Comedores de lagosta com os impostos do povo


Director da PIP (Polícia Internacional Portuguesa) desde 1931 e da PVDE (Polícia de Vigilância e Defesa do Estado) a partir de 1933, o capitão Agostinho Lourenço, homem de confiança de Salazar, preocupou-se em reforçar a disciplina dos funcionários da polícia política, com o objectivo de evitar comportamentos que prejudicassem a imagem desta, especialmente junto de outras entidades estatais (segundo Lourenço, quando assumiu a liderança da PIP, antes da depuração que levou a cabo, eram frequentes os conflitos e queixas das autoridades locais em relação à má qualidade profissional dos agentes). As ordens de serviço dos primeiros anos de vida da PVDE incluem numerosas punições a funcionários desta, justificadas por motivos como corrupção, abuso de autoridade ou desleixo no cumprimento do dever (maus tratos a prisioneiros não são causa de punição). São igualmente frequentes as directivas de Lourenço no sentido dos seus subordinados evitarem situações embaraçosas para o prestígio da PVDE, como o contacto dos agentes com prostitutas. Na OS nº 173, de 22 de Junho de 1934, encontra-se um exemplo das sanções aplicadas aos “elementos maus” da polícia, que poderiam ir da repreensão averbada à expulsão da PVDE, dependendo da gravidade da falta e do comportamento anterior do visado:

“Que seja punido com dez dias de suspensão de exercício e vencimento, o agente José Júdice Leote Cavaco, porque, valendo-se da sua situação de agente desta Polícia e esquecendo as recomendações mais de uma vez feitas, interveio numa questão passada entre duas mulheres de vida fácil, com uma das quais está amancebado e tendo tomado o partido desta, entrou violentamente em casa da outra, invocando a sua autoridade, para a invectivar e ameaçar com prisão. Este agente esqueceu-se do respeito que deve a si próprio e à Corporação a que pertence e demonstrou não ter exacto conhecimento da responsabilidade que advém da autoridade de que qualquer funcionário policial está investido, autoridade que não se deve exorbitar para se não cair no ridículo ou na censura do público a cujo respeito e consideração só se poderá impor pelo seu porte moral e correcto proceder.”
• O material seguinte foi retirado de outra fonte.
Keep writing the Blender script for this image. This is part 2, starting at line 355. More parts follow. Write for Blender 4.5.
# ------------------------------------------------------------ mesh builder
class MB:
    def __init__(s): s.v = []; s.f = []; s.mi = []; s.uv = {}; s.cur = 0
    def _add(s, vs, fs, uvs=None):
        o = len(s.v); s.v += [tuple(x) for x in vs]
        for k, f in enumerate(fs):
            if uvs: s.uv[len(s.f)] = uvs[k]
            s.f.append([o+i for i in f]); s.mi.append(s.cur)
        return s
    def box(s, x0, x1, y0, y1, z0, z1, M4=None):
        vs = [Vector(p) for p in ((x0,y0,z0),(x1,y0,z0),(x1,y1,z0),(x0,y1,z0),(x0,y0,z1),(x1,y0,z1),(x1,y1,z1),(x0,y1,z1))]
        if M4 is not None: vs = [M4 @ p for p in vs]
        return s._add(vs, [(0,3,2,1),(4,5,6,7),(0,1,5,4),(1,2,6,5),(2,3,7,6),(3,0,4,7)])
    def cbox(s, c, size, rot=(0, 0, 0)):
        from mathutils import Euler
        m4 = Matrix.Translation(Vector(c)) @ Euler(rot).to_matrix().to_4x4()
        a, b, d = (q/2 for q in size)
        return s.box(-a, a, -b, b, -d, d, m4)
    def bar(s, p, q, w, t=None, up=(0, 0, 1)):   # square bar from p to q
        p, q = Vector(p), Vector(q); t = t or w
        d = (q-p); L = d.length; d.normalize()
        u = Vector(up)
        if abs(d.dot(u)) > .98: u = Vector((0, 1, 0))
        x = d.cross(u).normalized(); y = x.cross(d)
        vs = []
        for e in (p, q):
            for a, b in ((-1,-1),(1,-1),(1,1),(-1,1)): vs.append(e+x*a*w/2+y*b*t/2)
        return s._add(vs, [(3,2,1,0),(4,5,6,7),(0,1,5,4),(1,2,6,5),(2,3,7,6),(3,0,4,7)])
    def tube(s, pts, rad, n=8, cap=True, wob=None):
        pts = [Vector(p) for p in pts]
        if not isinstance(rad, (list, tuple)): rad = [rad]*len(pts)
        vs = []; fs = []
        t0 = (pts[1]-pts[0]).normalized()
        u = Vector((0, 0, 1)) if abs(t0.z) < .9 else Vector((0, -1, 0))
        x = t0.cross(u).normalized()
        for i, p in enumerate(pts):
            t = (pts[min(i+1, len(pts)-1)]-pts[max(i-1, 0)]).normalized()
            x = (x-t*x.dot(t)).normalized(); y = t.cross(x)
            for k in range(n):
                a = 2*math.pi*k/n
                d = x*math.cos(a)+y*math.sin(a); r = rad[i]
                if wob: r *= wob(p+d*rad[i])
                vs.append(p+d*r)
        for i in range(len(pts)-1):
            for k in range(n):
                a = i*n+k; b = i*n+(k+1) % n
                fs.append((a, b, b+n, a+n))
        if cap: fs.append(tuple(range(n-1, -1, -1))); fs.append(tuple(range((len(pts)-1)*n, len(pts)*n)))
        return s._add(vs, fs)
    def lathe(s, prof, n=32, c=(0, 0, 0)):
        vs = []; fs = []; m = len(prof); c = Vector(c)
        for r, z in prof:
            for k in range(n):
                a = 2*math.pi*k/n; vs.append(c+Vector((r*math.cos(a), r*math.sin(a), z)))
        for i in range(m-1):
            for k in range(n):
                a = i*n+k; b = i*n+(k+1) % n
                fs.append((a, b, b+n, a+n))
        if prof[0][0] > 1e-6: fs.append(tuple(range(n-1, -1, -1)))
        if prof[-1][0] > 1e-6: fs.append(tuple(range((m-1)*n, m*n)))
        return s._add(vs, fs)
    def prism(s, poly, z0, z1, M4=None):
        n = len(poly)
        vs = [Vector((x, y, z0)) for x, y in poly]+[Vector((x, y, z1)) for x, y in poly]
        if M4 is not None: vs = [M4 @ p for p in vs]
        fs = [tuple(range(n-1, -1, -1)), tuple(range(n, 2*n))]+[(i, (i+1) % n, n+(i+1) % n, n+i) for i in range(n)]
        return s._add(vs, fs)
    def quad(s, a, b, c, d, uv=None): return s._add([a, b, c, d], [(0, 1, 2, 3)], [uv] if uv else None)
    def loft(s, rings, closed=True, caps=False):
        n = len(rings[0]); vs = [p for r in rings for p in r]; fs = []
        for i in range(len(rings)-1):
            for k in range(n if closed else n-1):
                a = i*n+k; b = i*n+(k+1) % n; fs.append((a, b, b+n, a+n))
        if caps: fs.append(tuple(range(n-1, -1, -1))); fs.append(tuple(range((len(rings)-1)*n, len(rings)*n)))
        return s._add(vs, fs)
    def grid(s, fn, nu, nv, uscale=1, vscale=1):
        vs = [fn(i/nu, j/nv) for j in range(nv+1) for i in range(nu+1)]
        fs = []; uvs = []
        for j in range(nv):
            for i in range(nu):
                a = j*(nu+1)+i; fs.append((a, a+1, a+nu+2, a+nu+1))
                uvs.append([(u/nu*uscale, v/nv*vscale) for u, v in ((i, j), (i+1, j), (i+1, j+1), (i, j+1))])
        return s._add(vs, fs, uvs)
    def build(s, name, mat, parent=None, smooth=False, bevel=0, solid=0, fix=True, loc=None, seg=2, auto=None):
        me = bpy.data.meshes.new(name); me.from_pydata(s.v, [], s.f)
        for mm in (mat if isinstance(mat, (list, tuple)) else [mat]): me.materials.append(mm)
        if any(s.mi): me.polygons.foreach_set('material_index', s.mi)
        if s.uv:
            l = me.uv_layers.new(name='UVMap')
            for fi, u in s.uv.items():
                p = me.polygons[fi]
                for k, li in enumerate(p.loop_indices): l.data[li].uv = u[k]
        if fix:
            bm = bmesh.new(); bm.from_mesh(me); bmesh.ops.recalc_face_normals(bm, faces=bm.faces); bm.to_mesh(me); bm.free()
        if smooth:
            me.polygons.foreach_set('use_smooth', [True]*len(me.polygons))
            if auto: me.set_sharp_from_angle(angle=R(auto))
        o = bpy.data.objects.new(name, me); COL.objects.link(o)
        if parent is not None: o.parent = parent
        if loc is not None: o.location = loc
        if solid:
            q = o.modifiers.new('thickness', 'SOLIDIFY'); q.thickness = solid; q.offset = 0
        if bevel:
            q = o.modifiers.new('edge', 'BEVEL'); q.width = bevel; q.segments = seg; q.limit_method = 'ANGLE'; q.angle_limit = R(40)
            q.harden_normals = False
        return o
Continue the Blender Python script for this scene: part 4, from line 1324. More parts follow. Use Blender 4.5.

Em Outubro desse ano, José Cavaco “marchou em diligência” no dia 4, regressando dois dias depois, e voltou a executar uma missão em 10 de Outubro. No entanto, a ordem de serviço nº 286, de 13 de Outubro de 1934, inclui o seguinte despacho: “Que seja demitido desde 11 do corrente, por ter abandonado o serviço nessa data, o agente nº 56/56 da SI (Secção Internacional), José Júdice Leote Cavaco.”